(EXERCISE PROMPT): Retype exactly the lines below, beginning with the first and ending with the line where "o.scale = (s_" appears.

(SUPPLIED RECORDS):
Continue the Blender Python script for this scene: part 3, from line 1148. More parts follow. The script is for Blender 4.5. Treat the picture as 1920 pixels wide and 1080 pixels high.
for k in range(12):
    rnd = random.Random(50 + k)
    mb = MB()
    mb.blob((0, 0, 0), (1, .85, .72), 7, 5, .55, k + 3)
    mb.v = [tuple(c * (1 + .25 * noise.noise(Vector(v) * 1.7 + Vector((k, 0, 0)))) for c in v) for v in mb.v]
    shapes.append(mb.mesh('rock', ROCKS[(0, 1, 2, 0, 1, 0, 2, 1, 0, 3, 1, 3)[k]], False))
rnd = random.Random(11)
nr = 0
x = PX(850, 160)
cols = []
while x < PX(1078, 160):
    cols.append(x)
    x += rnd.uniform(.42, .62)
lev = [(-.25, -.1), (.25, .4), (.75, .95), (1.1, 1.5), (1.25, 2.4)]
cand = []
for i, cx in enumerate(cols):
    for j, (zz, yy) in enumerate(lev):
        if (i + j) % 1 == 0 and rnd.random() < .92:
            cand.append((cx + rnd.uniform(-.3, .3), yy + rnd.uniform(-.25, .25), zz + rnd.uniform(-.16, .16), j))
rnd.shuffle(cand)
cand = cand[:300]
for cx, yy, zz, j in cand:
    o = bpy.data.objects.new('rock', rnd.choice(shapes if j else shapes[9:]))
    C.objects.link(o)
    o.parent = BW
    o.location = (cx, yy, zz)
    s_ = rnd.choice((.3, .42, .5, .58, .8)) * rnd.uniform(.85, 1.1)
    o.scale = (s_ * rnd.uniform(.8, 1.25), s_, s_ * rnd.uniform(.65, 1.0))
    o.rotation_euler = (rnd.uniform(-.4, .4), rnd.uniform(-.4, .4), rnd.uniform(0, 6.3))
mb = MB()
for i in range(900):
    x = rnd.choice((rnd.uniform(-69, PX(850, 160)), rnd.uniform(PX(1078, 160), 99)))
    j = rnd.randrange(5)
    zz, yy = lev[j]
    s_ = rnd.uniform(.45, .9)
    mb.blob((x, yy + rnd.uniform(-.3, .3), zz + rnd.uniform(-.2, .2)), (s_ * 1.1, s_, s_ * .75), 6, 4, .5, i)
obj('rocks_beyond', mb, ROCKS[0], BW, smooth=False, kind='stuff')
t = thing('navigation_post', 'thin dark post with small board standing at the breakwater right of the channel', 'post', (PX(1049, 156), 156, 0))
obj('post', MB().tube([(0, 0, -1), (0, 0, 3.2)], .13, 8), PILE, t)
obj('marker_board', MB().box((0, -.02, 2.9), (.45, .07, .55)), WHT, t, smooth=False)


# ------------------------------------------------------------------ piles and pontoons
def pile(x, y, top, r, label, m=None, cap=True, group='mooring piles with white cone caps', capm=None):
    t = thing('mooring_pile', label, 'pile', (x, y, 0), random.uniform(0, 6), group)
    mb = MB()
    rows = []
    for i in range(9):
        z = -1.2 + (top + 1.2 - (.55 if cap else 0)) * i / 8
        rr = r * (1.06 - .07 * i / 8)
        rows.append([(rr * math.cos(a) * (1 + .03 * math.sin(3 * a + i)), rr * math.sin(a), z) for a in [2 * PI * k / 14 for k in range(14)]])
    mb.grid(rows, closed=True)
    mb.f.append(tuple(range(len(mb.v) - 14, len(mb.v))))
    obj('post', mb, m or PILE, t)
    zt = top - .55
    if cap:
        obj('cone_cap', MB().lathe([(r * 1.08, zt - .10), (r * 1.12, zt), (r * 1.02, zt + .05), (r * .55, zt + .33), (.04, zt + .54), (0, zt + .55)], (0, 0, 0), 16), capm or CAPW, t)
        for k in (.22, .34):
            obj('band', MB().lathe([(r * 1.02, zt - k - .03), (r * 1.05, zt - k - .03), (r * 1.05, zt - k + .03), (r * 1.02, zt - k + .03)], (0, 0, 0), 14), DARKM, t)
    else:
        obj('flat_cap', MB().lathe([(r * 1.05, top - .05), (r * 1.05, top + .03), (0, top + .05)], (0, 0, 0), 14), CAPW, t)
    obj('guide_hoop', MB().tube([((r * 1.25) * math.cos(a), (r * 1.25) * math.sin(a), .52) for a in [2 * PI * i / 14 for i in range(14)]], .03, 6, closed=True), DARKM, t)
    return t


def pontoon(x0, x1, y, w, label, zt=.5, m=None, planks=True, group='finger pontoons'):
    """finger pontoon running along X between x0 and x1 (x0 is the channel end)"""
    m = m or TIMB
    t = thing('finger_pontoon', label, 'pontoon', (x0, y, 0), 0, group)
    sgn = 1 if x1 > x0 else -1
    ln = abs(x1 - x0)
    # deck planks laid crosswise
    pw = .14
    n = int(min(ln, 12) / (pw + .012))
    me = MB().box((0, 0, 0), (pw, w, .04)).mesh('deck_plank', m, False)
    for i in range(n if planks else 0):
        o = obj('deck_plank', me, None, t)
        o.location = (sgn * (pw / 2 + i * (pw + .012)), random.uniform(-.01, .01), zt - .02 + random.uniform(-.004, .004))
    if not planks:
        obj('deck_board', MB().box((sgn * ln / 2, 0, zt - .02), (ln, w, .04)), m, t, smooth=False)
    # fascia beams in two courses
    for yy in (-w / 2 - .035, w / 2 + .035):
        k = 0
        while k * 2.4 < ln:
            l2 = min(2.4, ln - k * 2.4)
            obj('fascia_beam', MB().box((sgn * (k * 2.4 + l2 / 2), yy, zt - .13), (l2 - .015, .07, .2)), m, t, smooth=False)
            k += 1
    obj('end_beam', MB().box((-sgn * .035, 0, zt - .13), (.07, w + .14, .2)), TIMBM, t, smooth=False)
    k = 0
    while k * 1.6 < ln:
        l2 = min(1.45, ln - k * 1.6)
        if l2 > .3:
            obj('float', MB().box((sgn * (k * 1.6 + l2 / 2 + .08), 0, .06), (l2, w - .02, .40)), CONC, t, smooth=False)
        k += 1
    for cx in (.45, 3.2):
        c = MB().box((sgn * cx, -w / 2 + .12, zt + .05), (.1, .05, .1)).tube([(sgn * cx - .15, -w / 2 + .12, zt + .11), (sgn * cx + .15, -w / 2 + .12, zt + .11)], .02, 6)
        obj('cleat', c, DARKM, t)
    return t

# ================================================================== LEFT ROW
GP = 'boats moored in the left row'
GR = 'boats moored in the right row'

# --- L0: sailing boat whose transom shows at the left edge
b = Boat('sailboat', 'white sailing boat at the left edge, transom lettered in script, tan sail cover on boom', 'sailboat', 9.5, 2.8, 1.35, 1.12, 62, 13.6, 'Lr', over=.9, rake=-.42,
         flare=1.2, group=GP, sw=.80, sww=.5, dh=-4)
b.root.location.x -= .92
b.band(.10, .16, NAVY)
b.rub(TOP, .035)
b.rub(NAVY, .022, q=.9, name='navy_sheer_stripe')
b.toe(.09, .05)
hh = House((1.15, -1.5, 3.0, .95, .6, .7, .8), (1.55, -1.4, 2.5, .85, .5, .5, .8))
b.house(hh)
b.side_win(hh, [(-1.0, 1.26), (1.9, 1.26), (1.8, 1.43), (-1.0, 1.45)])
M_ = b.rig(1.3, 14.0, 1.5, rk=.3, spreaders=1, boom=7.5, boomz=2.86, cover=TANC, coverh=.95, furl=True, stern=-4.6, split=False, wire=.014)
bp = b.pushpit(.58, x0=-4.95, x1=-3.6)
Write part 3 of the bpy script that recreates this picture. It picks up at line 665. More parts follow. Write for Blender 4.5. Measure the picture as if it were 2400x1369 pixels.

(TASK RESULT):
Continue the Blender Python script for this scene: part 3, from line 1148. More parts follow. The script is for Blender 4.5. Treat the picture as 1920 pixels wide and 1080 pixels high.
for k in range(12):
    rnd = random.Random(50 + k)
    mb = MB()
    mb.blob((0, 0, 0), (1, .85, .72), 7, 5, .55, k + 3)
    mb.v = [tuple(c * (1 + .25 * noise.noise(Vector(v) * 1.7 + Vector((k, 0, 0)))) for c in v) for v in mb.v]
    shapes.append(mb.mesh('rock', ROCKS[(0, 1, 2, 0, 1, 0, 2, 1, 0, 3, 1, 3)[k]], False))
rnd = random.Random(11)
nr = 0
x = PX(850, 160)
cols = []
while x < PX(1078, 160):
    cols.append(x)
    x += rnd.uniform(.42, .62)
lev = [(-.25, -.1), (.25, .4), (.75, .95), (1.1, 1.5), (1.25, 2.4)]
cand = []
for i, cx in enumerate(cols):
    for j, (zz, yy) in enumerate(lev):
        if (i + j) % 1 == 0 and rnd.random() < .92:
            cand.append((cx + rnd.uniform(-.3, .3), yy + rnd.uniform(-.25, .25), zz + rnd.uniform(-.16, .16), j))
rnd.shuffle(cand)
cand = cand[:300]
for cx, yy, zz, j in cand:
    o = bpy.data.objects.new('rock', rnd.choice(shapes if j else shapes[9:]))
    C.objects.link(o)
    o.parent = BW
    o.location = (cx, yy, zz)
    s_ = rnd.choice((.3, .42, .5, .58, .8)) * rnd.uniform(.85, 1.1)
    o.scale = (s_ * rnd.uniform(.8, 1.25), s_, s_ * rnd.uniform(.65, 1.0))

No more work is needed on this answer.